Fran Landesman needs no introduction, for as a lyricist and poet she was unsurpassed. She liked to shock: her luxury item when she appeared on Radio 4’s Desert Island Discs was a supply of cannabis seeds. There were complaints.
In 1994, while living in London, she met the composer and pianist Simon Wallace, and collaborated with him until her death in 2011. As Landesman explained, “I got lucky meeting Simon. That he married Sarah Moule was a bonus. She’s the jazz singer par excellence.”

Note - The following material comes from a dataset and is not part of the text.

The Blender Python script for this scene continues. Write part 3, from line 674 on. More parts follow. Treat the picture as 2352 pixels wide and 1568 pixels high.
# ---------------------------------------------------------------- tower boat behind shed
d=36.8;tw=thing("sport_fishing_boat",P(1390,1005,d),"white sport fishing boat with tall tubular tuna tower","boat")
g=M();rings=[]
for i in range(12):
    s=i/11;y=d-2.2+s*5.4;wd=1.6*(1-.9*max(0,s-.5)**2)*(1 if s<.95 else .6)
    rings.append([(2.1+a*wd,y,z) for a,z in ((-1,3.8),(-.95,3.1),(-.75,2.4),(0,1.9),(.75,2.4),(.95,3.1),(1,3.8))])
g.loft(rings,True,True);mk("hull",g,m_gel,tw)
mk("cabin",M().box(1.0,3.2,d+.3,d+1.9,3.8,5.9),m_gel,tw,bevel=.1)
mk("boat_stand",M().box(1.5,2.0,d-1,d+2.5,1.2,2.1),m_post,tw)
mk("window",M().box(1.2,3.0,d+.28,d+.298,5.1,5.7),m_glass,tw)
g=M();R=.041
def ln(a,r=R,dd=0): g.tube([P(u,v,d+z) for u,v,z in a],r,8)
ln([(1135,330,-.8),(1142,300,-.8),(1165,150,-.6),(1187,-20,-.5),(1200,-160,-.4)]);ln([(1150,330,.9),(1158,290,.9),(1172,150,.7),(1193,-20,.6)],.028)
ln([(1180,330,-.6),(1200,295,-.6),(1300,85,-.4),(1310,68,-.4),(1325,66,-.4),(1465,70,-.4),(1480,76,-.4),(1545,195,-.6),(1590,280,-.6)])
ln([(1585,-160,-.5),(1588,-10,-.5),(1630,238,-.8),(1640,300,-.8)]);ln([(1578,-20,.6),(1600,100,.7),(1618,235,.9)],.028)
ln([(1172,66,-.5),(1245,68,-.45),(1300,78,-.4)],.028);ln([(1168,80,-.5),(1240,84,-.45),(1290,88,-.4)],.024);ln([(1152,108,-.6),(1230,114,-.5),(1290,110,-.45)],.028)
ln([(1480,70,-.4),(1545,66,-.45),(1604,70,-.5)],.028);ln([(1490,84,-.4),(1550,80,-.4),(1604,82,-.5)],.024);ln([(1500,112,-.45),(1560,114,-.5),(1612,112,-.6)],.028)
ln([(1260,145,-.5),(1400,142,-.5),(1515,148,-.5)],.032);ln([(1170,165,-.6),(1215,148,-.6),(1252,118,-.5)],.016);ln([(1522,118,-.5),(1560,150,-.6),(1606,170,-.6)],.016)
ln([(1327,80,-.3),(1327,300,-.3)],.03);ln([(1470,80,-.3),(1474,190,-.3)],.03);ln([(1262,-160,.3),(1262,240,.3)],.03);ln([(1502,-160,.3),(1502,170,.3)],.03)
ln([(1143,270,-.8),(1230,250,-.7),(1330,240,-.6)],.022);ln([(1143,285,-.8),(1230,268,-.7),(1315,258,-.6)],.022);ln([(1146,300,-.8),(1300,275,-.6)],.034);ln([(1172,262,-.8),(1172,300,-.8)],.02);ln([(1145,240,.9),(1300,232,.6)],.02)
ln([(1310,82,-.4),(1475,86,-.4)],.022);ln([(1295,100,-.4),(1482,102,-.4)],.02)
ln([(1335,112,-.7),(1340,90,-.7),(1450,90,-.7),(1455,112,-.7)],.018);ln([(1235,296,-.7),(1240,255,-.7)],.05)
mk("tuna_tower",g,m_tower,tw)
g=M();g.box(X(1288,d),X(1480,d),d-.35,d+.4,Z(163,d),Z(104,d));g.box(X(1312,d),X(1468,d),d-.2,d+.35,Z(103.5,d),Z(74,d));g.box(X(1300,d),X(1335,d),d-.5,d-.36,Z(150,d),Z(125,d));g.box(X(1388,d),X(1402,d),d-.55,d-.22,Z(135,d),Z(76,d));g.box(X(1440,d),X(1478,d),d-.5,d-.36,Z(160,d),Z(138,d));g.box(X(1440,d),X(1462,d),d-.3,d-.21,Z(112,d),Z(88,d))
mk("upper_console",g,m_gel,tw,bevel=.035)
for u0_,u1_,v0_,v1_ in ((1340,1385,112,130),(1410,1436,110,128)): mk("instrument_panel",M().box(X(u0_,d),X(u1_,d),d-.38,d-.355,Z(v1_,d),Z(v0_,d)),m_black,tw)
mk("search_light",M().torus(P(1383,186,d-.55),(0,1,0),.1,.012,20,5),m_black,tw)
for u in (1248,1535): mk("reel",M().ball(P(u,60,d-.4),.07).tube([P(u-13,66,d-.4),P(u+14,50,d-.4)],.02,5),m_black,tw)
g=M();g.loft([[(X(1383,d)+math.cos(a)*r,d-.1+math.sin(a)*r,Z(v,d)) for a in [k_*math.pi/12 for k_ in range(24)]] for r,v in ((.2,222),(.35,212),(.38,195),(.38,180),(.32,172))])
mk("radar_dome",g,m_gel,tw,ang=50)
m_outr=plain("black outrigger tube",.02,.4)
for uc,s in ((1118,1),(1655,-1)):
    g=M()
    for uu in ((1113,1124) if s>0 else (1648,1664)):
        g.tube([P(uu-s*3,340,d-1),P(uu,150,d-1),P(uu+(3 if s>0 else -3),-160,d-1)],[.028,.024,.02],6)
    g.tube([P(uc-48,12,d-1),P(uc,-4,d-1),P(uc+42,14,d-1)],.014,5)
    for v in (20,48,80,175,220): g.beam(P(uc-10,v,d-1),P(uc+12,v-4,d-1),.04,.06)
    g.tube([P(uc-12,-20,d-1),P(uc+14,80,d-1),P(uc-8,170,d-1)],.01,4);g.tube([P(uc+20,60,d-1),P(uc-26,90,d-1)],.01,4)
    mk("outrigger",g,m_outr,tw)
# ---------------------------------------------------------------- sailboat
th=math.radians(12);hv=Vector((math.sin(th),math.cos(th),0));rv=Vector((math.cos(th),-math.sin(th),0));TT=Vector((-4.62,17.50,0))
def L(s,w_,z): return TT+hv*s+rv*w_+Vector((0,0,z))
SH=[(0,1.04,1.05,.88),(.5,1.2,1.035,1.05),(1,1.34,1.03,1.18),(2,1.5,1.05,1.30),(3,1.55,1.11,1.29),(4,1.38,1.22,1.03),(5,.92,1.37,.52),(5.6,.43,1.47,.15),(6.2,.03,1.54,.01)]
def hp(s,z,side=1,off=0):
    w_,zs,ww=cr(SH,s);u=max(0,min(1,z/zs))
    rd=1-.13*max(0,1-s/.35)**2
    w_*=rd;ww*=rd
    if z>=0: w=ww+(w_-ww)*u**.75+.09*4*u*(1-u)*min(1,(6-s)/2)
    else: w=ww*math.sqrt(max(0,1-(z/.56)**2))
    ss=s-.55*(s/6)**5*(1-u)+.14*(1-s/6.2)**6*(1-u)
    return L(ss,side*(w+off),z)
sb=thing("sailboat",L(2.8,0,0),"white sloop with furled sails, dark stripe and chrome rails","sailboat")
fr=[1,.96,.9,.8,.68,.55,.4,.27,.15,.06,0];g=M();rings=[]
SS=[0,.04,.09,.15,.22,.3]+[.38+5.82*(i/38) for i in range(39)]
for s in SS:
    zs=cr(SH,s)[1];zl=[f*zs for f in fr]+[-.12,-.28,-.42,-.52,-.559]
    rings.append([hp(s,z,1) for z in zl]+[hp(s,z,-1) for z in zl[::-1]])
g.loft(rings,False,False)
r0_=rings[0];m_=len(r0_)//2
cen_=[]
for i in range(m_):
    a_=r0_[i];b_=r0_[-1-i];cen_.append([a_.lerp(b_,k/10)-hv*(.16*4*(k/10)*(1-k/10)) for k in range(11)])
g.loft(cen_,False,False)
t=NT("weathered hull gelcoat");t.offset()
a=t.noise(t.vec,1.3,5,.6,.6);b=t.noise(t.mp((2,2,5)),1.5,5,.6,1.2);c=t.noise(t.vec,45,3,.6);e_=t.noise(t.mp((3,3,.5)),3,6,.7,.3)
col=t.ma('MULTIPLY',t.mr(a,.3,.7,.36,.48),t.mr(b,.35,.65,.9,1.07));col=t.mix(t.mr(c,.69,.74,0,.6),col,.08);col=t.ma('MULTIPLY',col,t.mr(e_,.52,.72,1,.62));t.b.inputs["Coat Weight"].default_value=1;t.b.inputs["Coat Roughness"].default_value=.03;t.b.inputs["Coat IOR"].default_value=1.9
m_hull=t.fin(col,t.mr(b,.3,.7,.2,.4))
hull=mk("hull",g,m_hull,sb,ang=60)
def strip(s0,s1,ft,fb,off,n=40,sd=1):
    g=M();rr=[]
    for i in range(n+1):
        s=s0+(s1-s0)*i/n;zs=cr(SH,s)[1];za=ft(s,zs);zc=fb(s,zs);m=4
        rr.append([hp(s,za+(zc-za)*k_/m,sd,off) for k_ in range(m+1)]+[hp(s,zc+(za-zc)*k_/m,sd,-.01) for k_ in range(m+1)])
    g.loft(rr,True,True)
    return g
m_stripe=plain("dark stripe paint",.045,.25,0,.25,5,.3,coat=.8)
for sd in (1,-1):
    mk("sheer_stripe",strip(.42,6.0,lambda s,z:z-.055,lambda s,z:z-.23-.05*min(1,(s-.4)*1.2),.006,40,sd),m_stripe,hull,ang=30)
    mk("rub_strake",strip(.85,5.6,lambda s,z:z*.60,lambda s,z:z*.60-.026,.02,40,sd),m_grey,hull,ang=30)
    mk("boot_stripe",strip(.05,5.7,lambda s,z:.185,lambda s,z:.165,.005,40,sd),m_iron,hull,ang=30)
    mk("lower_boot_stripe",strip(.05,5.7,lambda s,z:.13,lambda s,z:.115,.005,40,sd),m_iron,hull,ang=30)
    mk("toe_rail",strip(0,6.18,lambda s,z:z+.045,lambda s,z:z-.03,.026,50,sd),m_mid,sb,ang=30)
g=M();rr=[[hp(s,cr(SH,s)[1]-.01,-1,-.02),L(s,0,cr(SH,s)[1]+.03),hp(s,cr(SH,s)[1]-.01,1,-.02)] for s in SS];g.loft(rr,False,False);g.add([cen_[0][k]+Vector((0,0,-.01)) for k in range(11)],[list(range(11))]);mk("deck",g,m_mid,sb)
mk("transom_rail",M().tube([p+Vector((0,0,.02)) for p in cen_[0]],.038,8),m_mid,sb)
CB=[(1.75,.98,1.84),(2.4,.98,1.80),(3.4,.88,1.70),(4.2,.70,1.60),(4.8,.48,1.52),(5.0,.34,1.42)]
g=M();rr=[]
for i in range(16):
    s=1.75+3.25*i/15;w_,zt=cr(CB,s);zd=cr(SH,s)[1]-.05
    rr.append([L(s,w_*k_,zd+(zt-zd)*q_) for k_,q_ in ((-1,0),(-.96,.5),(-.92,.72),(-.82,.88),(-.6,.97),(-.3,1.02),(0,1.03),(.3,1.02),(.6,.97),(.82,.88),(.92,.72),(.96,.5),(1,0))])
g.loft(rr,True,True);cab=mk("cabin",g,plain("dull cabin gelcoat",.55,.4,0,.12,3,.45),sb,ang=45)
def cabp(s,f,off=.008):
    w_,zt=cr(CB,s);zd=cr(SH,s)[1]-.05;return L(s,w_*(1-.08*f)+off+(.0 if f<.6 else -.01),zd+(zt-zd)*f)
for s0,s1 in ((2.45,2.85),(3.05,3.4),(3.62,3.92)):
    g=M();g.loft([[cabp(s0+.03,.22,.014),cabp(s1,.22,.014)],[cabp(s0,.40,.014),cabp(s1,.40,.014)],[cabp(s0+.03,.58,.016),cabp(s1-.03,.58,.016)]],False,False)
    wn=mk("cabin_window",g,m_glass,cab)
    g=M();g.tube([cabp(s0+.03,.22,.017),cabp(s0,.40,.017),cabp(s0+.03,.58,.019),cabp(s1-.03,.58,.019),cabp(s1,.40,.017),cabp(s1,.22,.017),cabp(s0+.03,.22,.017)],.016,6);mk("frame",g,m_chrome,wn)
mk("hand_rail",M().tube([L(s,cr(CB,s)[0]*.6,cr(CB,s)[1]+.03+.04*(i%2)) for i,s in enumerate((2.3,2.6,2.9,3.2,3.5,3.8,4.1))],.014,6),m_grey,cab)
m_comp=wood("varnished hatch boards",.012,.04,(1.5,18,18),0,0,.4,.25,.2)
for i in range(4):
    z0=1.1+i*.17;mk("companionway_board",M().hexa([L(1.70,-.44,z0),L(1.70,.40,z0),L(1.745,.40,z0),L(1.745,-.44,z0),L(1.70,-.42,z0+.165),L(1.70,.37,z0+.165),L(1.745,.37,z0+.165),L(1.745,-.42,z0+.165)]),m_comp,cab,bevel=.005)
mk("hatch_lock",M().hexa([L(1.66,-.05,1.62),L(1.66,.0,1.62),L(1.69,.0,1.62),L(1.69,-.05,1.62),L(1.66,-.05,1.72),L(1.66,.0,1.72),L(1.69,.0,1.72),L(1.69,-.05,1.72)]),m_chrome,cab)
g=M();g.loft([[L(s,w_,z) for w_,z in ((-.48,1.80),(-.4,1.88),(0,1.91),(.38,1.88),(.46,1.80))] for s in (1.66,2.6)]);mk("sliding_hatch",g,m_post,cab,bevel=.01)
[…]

Landesman’s lyrics are precise and eloquent, and often very witty, notably On Hold / Living In Limbo, a wry look at heaven’s anteroom. They require careful diction and enunciation, not jazzy slurring. Moule is more than up to that task, having already sung 45 Landesman songs over five CDs. She knows when to hold back, to stretch out a phrase, to sing the sense and not just the line.
Wallace’s music is intriguing in that every song has the feel of being a jazz standard, although each score is new. Suitably the title song was written on the day Landesman and Wallace first met, the opening Nothing Is Mine Now completed the afternoon she died. A varied cast of collaborating musicians provide the necessarily unobtrusive accompaniment to a rich selection of songs sung to perfection that should all better known.
Discography
Nothing Is Mine Now; Are We Just Having Fun?; Never That’s When; A Magician’s Confection; Truly Unruly; After The Fall; On Hold / Living In Limbo; Time Is The Beast; The Long Arm Of Love; Fool’s Gold; Stormy Emotions (48.13)
Moule (v), Simon Wallace (p, kyb); plus Mark Lockheart (ss, bcl); Nigel Price (elg); Charlie Cawood (g); Mick Hutton, Neville Malcolm (b); Paul Robinson, Rob Youngs (d). Blackheath, Greenwich, 2020.